- **What is being asked**:
Below are the records; locate each line with the word "part" and copy it.

- **Input material**:
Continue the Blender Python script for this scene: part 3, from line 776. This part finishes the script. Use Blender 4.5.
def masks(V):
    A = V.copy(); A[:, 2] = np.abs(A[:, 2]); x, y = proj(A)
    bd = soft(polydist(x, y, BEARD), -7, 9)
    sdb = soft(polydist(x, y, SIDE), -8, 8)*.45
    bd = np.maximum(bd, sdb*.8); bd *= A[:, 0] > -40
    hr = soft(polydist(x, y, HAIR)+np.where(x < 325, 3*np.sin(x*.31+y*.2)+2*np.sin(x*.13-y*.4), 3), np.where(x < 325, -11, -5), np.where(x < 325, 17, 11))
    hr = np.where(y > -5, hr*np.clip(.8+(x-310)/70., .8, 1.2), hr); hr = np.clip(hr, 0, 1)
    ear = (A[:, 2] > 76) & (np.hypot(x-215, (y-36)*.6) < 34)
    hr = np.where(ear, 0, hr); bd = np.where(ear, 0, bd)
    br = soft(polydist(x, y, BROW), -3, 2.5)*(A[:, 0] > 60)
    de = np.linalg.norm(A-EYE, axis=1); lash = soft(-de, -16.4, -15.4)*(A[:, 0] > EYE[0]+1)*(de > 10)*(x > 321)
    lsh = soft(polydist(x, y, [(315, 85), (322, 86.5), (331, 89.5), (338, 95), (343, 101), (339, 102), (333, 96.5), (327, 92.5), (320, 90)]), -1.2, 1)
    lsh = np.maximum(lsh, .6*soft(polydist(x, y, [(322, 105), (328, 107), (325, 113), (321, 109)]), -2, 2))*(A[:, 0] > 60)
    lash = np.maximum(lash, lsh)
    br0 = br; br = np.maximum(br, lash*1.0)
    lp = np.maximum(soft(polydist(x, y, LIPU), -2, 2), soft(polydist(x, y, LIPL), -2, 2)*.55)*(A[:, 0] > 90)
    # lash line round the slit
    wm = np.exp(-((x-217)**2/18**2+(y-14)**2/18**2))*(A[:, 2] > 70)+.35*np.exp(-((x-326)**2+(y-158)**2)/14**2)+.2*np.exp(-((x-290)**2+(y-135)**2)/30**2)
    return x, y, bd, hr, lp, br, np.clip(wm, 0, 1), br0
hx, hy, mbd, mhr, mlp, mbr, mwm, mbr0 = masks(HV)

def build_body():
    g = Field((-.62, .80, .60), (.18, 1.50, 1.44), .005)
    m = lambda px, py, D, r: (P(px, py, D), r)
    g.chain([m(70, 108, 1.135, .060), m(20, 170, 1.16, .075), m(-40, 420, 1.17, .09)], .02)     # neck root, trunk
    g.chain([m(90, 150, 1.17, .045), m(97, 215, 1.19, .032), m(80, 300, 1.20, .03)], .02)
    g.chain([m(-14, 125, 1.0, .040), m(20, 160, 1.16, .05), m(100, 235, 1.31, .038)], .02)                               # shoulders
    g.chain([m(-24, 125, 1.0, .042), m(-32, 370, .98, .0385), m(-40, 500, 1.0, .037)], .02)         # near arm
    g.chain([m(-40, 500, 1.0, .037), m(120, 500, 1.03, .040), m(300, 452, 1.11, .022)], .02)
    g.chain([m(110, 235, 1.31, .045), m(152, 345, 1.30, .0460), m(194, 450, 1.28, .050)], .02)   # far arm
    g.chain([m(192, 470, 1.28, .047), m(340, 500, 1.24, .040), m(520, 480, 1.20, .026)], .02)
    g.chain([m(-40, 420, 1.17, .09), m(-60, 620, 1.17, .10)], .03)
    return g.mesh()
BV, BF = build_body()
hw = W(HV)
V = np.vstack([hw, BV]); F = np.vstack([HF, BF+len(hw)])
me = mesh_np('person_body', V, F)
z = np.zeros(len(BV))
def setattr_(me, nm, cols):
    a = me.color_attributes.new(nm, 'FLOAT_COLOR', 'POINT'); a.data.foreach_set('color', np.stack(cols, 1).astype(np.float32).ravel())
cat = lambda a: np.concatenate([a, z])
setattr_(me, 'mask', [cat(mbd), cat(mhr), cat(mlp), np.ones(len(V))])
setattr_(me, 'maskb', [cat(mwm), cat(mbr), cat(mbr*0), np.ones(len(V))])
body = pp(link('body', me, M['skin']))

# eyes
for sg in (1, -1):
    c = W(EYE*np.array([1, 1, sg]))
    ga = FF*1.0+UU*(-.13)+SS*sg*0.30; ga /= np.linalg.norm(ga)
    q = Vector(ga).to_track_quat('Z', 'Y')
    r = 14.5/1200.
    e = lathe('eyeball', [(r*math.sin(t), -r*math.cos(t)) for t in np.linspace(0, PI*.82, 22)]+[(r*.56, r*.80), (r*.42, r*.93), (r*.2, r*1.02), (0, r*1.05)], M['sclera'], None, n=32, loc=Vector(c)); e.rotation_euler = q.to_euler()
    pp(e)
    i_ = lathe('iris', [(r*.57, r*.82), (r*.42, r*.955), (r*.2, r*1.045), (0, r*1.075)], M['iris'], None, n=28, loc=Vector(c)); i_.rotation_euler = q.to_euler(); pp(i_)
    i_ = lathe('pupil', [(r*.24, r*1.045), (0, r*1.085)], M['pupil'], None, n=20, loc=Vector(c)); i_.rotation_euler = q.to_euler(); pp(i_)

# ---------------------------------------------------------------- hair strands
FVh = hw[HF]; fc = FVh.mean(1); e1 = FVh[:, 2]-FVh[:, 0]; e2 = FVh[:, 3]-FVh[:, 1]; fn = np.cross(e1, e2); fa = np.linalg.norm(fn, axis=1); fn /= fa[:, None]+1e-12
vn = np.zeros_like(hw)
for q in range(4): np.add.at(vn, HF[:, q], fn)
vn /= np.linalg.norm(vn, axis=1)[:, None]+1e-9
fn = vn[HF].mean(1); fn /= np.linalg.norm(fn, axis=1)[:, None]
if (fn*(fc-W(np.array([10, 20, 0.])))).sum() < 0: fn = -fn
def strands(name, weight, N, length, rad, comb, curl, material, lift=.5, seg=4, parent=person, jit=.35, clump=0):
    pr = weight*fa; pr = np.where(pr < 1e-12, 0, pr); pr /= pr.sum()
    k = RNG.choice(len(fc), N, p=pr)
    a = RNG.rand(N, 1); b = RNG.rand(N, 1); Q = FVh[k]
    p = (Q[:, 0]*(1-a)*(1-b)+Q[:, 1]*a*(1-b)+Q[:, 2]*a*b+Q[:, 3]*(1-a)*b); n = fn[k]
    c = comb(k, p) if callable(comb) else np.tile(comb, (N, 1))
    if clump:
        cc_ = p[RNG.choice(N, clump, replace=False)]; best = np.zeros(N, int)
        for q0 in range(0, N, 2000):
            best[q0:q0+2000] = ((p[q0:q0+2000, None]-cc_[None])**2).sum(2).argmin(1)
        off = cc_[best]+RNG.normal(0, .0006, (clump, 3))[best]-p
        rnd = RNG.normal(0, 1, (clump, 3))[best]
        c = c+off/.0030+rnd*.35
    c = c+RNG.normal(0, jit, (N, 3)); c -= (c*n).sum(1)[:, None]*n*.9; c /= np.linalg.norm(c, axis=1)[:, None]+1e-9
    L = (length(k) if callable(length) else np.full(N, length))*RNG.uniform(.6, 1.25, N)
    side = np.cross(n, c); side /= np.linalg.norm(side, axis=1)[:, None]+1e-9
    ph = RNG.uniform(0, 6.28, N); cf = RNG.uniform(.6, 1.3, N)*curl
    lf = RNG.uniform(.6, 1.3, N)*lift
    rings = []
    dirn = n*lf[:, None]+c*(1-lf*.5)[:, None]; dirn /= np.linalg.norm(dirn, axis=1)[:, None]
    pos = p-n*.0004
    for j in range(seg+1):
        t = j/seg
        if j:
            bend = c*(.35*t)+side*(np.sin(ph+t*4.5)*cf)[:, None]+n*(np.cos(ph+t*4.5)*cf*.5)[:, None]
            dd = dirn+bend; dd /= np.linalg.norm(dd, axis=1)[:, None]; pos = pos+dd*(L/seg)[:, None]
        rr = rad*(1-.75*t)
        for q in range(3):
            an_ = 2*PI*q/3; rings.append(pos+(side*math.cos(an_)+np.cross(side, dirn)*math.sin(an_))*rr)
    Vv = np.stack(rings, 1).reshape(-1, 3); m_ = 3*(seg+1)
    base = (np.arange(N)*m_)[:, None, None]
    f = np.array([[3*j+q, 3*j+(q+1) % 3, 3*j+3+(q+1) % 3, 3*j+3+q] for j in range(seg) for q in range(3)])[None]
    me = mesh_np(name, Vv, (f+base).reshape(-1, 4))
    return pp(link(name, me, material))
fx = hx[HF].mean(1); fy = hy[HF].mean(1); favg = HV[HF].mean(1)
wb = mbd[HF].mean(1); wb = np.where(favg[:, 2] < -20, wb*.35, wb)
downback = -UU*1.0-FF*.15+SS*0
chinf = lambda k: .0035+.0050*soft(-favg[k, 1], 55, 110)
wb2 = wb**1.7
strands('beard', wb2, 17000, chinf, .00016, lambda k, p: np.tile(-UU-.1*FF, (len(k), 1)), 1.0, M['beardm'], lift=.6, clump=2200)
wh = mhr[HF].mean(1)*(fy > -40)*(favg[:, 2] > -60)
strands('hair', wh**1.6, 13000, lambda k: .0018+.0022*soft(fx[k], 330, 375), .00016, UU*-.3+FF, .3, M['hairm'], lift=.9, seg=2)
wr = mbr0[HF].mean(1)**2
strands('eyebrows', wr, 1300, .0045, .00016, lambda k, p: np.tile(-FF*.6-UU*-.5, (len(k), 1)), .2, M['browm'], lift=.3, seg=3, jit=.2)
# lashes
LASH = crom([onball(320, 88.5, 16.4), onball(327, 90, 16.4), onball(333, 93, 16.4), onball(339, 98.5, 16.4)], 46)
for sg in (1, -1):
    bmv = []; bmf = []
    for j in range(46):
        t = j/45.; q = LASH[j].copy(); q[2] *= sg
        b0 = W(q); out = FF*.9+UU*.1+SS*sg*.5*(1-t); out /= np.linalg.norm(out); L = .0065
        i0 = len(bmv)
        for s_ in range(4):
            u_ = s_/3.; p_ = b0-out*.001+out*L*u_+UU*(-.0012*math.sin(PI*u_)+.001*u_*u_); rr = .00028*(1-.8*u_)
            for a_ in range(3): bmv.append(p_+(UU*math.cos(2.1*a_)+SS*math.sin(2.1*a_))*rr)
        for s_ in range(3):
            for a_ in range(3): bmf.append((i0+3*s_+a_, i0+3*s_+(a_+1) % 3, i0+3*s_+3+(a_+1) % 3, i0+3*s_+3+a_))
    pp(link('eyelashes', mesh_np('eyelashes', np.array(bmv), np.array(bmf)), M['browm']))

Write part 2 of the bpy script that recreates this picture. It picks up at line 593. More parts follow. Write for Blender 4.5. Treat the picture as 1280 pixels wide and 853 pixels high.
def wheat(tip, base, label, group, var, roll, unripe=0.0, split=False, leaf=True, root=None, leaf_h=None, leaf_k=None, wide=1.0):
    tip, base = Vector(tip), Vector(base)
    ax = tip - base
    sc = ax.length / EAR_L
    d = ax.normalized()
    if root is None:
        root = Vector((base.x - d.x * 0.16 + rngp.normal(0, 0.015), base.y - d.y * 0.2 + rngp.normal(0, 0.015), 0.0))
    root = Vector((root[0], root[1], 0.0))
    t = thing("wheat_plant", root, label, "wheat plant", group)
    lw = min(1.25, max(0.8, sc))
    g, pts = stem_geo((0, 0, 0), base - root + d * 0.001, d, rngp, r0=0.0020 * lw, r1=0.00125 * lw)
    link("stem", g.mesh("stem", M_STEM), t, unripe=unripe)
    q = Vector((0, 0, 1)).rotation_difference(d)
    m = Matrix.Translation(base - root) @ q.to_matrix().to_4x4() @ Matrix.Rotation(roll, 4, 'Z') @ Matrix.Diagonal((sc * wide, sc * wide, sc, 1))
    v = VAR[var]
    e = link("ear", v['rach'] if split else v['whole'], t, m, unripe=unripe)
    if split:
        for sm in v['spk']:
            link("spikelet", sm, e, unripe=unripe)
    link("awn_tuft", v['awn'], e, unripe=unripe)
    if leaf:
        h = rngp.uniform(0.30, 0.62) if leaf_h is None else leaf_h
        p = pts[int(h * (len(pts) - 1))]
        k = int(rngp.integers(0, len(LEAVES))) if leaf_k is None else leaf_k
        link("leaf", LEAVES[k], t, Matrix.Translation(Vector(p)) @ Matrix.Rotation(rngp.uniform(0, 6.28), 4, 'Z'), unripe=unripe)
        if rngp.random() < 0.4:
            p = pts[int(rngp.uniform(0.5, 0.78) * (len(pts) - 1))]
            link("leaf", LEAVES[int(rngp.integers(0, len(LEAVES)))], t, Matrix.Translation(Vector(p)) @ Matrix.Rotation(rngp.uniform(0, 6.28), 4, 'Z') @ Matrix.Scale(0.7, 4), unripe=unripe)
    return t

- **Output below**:
Continue the Blender Python script for this scene: part 3, from line 776. This part finishes the script. Use Blender 4.5.
Write part 2 of the bpy script that recreates this picture. It picks up at line 593. More parts follow. Write for Blender 4.5. Treat the picture as 1280 pixels wide and 853 pixels high.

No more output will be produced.